Trump Jr. Celebrates as Crypto Platform Ditches Tether for Family's Token in New Futures Trading Scheme
Donald Trump Jr. is declaring victory after a cryptocurrency exchange replaced the industry-standard Tether stablecoin with World Liberty Financial's USD1 token for trading gold, silver, and oil futures. The move channels trading fees directly to the Trump family's crypto venture, raising fresh questions about using political power to capture market share in an unregulated industry.
Donald Trump Jr. took to social media Monday to proclaim "winning" after Aster, a decentralized exchange, announced it would replace Tether with USD1 -- the stablecoin issued by his family's World Liberty Financial venture -- for trading perpetual futures contracts tied to commodities like gold, silver, and oil.
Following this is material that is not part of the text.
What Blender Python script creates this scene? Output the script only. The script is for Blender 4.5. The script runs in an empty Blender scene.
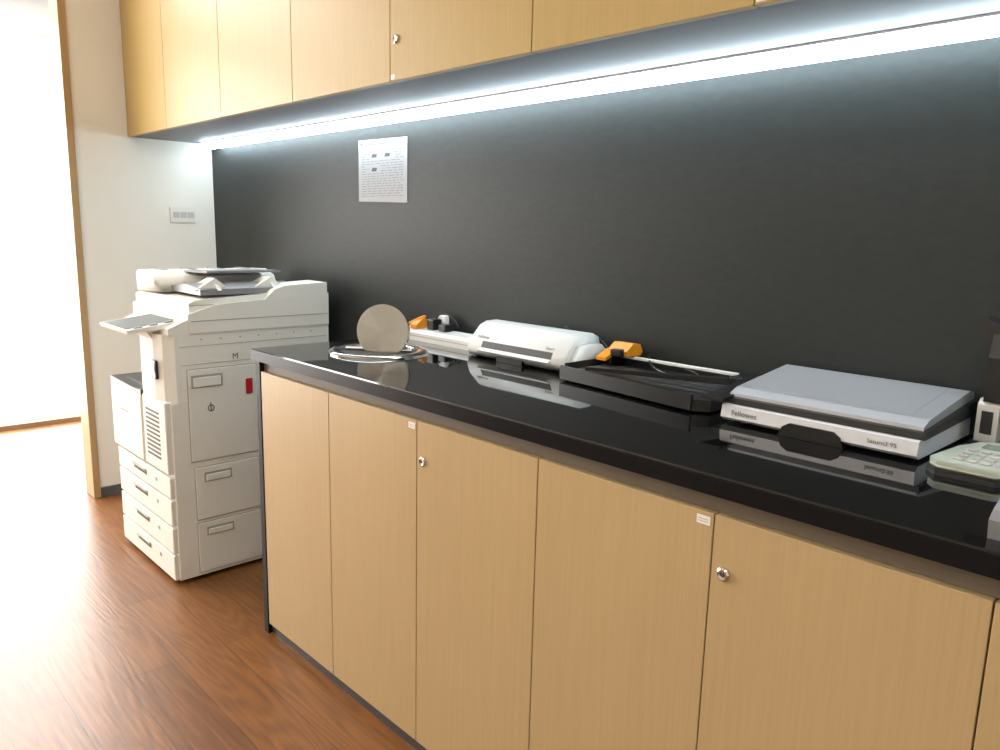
import bpy, bmesh, math
from mathutils import Vector, Matrix
sc=bpy.context.scene
sc.view_settings.view_transform='Standard'
sc.view_settings.look='None'
COL=bpy.context.collection

# ------------------------------------------------------------ materials
def new_mat(name):
    m=bpy.data.materials.new(name); m.use_nodes=True
    nt=m.node_tree; b=nt.nodes["Principled BSDF"]
    return m,nt,b
def N(nt,t,**k):
    n=nt.nodes.new(t)
    for a,v in k.items(): setattr(n,a,v)
    return n
def mat(name,col,rough=.5,metal=0,spec=.5,noise=0,nscale=40,bump=0,coat=0):
    m,nt,b=new_mat(name)
    b.inputs["Roughness"].default_value=rough; b.inputs["Metallic"].default_value=metal
    b.inputs["Specular IOR Level"].default_value=spec; b.inputs["Coat Weight"].default_value=coat
    c=(*col,1); b.inputs["Base Color"].default_value=c
    tc=N(nt,"ShaderNodeTexCoord"); nz=N(nt,"ShaderNodeTexNoise")
    nz.inputs["Scale"].default_value=nscale; nz.inputs["Detail"].default_value=4
    nt.links.new(tc.outputs["Object"],nz.inputs["Vector"])
    mx=N(nt,"ShaderNodeMixRGB"); k=noise if noise else .03
    mx.inputs[1].default_value=tuple(x*(1-k) for x in col)+(1,)
    mx.inputs[2].default_value=tuple(min(1,x*(1+k)) for x in col)+(1,)
    nt.links.new(nz.outputs["Fac"],mx.inputs[0]); nt.links.new(mx.outputs[0],b.inputs["Base Color"])
    if bump:
        bp=N(nt,"ShaderNodeBump"); bp.inputs["Strength"].default_value=bump; bp.inputs["Distance"].default_value=.002
        nt.links.new(nz.outputs["Fac"],bp.inputs["Height"]); nt.links.new(bp.outputs[0],b.inputs["Normal"])
    return m
def emis(name,col,s):
    m,nt,b=new_mat(name); b.inputs["Base Color"].default_value=(*col,1)
    b.inputs["Emission Color"].default_value=(*col,1); b.inputs["Emission Strength"].default_value=s
    return m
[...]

The partnership marks a significant coup for World Liberty Financial, the Trump family's crypto project that has faced scrutiny for selling political access through unregulated token sales. By convincing Aster to swap out Tether, the dominant stablecoin in cryptocurrency markets, the Trump venture positions itself to capture transaction fees from traders who might otherwise never touch a Trump-branded product.
Aster's announcement frames the switch as a technical upgrade, touting USD1's "transparency and regulatory compliance." But the timing raises obvious questions: Why would a trading platform ditch the industry standard for a token issued by the family of a sitting president? What incentives or assurances changed hands to make this deal happen?
World Liberty Financial has operated in a regulatory gray zone since its launch, selling governance tokens that give buyers influence over the platform's direction. Critics have characterized it as a pay-to-play scheme, where deep-pocketed investors can purchase proximity to the Trump family and potentially shape policy decisions that affect the crypto industry.
Now, with Aster routing commodity futures trading through USD1, every transaction generates fees that flow back to World Liberty Financial. It's a model that turns political influence into a revenue stream -- traders who want exposure to gold or oil prices on Aster's platform must use the Trump family's token, whether they support the administration or not.
The perpetual futures contracts Aster plans to offer allow traders to bet on commodity prices without actually owning physical gold, silver, or oil. These derivatives are popular in crypto markets because they offer leverage and 24/7 trading, but they're also notoriously risky and largely unregulated in the digital asset space.
By inserting USD1 as the required collateral for these trades, World Liberty Financial effectively taxes every transaction. It's unclear what percentage of trading fees the Trump venture will collect, or whether Aster received any considerations -- financial or otherwise -- for making the switch.
Donald Trump Jr.'s "winning" declaration underscores how the family views these arrangements: as business victories to be celebrated, not potential conflicts of interest to be disclosed. There's no indication that World Liberty Financial has established any ethical walls between its operations and the Trump administration's policy decisions on cryptocurrency regulation.
The broader pattern is unmistakable. World Liberty Financial launched with explicit promises to give token buyers "access" to the Trump family. Now, through partnerships like the Aster deal, that access translates into market position. A trading platform replaces an established stablecoin with a Trump-branded alternative, and the president's son celebrates on social media.
Tether, the stablecoin Aster is replacing, has its own controversies around transparency and reserves. But it's also the most widely used stablecoin in crypto markets, with a multi-year track record. USD1, by contrast, is a newcomer issued by a venture with obvious political entanglements.
For traders on Aster, the switch means placing trust in a stablecoin backed by the Trump family's assurances, rather than an established (if imperfect) industry standard. For the Trump family, it means another revenue stream derived from the presidency.
The announcement also highlights how cryptocurrency's lack of regulation creates opportunities for self-dealing that would be impossible in traditional finance. No bank could force customers to use a president's family-issued currency. No stock exchange could mandate trading through a politically connected intermediary. But in crypto's Wild West, these arrangements happen in plain sight.
World Liberty Financial has not disclosed how much revenue it expects to generate from the Aster partnership, or whether similar deals are in the works with other platforms. The venture's governance token sales have already raised questions about foreign investors buying influence. Now, operational partnerships like this one create ongoing financial ties between the Trump family and crypto market infrastructure.
As Donald Trump Jr. celebrates "winning," the real question is who's losing. Traders on Aster will now route their transactions through a Trump-controlled token. Competitors to World Liberty Financial face a market where political connections, not product quality, determine partnerships. And the public watches another example of how the presidency can be monetized through ventures that blur the line between business and governance.
The Aster deal is exactly the kind of arrangement that ethics experts warned about when World Liberty Financial launched. It's not illegal -- crypto regulation is too sparse to prohibit most conflicts of interest. But it's a textbook case of using political power to capture market share, dressed up as a technical partnership between two crypto platforms.